* Task description *
Take every line from the listing below that includes "Blender" and copy it.

* Scripts that build scenes *
___
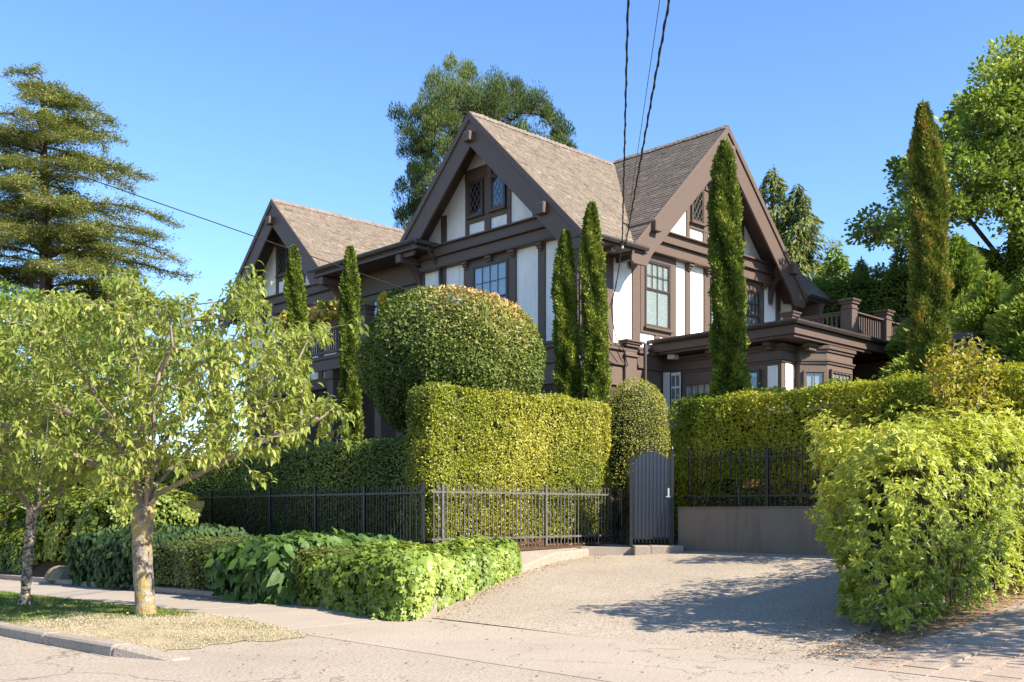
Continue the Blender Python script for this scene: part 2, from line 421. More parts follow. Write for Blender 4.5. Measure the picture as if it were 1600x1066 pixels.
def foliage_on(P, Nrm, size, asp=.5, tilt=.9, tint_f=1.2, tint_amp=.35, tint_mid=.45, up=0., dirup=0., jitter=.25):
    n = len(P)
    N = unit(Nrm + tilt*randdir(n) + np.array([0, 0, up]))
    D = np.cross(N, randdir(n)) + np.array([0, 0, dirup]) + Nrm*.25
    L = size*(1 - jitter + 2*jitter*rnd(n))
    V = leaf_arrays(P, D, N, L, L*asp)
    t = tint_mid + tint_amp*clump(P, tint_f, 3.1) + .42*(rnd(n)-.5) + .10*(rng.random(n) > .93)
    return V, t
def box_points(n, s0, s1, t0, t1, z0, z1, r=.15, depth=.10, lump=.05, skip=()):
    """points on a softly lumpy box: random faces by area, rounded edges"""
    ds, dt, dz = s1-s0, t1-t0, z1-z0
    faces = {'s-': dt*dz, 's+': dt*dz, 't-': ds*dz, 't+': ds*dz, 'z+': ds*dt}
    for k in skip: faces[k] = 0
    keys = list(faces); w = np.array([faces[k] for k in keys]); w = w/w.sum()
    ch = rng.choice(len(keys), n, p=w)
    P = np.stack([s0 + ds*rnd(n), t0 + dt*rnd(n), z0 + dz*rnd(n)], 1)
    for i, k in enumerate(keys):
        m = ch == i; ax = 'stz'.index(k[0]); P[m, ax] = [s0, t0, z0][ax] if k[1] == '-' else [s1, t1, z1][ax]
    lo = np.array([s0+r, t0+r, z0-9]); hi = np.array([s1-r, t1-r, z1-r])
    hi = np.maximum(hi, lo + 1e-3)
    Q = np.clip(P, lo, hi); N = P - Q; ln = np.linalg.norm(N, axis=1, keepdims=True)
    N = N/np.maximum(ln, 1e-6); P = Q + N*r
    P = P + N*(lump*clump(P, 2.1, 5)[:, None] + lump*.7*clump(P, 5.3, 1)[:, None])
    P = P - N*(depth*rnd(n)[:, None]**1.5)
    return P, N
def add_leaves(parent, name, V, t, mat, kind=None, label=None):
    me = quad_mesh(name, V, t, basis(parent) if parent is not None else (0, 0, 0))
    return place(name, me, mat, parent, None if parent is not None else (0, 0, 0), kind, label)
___
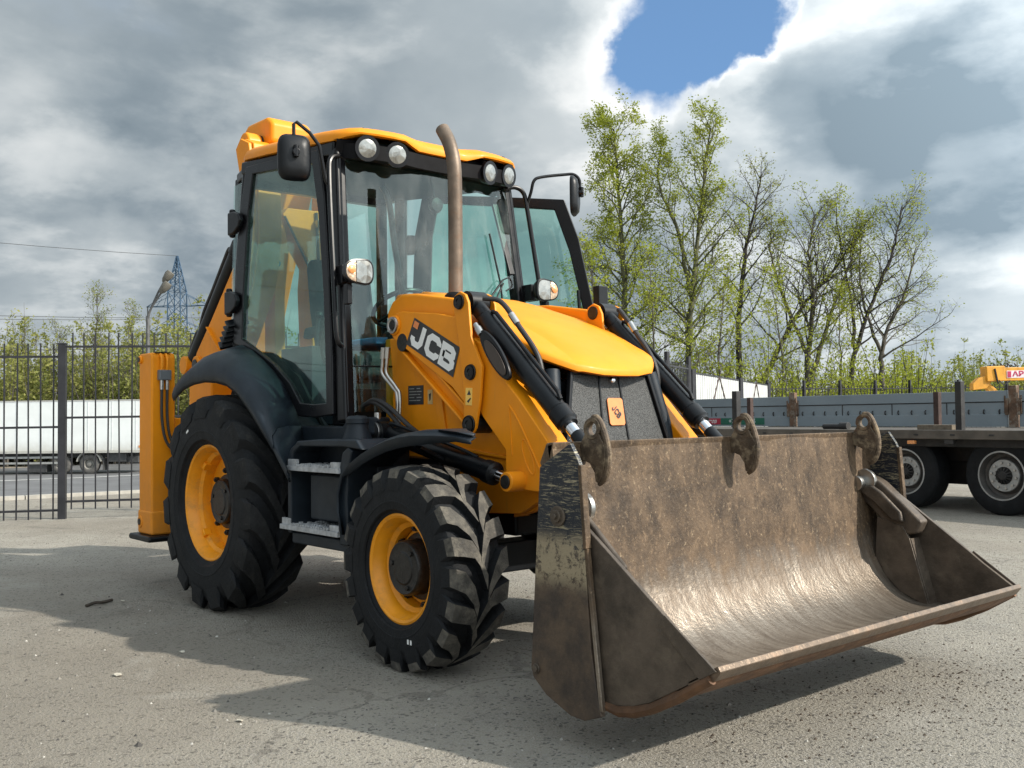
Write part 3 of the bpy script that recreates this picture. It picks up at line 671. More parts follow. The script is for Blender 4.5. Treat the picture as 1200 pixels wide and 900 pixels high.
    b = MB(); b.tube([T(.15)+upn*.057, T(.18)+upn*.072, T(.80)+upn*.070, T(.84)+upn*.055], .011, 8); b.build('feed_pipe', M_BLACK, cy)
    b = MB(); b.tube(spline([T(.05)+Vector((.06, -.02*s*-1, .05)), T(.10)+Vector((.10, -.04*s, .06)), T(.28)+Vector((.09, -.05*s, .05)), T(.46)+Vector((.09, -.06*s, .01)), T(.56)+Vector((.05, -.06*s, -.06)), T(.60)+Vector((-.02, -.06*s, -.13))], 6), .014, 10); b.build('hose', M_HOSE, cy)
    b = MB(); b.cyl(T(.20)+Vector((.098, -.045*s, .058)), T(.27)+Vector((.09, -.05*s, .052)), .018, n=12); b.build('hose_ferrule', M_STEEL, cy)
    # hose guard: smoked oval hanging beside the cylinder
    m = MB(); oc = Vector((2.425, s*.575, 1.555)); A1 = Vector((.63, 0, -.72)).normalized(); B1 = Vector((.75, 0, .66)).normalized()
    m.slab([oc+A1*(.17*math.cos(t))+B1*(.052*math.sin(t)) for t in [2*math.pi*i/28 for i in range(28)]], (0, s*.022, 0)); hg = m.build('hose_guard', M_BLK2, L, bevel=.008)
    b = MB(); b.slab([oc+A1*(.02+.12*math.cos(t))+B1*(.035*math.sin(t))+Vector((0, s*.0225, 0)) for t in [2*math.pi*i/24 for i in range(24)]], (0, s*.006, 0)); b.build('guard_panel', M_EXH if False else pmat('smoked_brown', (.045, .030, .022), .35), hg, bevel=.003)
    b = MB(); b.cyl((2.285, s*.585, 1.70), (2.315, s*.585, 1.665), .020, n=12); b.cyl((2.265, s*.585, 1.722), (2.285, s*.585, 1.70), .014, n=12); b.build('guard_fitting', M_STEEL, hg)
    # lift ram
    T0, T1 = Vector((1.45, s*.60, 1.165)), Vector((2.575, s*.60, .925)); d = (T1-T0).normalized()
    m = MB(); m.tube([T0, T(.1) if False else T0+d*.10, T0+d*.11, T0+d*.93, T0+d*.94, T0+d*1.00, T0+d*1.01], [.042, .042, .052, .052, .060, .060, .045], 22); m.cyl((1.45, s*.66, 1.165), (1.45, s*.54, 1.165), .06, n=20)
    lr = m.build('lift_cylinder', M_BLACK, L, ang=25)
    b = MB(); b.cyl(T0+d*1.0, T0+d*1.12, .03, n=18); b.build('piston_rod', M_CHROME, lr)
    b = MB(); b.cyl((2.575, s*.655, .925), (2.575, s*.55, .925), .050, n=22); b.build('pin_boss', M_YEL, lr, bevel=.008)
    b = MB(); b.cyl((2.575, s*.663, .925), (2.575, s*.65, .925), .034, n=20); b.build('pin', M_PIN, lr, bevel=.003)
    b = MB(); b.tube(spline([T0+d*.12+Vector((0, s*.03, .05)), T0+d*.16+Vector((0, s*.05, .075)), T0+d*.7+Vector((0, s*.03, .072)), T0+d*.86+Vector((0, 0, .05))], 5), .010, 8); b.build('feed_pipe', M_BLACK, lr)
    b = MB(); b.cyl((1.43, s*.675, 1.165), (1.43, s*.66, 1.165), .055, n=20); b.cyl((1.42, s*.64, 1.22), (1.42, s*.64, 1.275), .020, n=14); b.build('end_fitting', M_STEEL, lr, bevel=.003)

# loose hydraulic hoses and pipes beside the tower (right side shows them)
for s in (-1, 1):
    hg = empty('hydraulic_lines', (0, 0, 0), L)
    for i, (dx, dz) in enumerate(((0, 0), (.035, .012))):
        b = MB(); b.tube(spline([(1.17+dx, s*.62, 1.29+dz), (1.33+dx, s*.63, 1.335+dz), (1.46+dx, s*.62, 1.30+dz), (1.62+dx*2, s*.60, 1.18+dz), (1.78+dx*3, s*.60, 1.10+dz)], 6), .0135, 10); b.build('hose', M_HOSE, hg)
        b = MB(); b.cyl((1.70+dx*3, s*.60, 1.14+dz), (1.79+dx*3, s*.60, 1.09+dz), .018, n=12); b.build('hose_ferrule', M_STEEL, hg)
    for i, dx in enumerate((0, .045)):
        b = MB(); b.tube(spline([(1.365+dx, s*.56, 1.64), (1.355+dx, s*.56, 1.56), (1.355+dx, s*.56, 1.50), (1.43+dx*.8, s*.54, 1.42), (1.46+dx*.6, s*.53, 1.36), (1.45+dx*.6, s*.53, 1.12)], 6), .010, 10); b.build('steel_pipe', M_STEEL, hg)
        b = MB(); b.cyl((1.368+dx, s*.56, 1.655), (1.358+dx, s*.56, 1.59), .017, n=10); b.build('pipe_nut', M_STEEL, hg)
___
* Solution for this exercise *
Continue the Blender Python script for this scene: part 2, from line 421. More parts follow. Write for Blender 4.5. Measure the picture as if it were 1600x1066 pixels.
Write part 3 of the bpy script that recreates this picture. It picks up at line 671. More parts follow. The script is for Blender 4.5. Treat the picture as 1200 pixels wide and 900 pixels high.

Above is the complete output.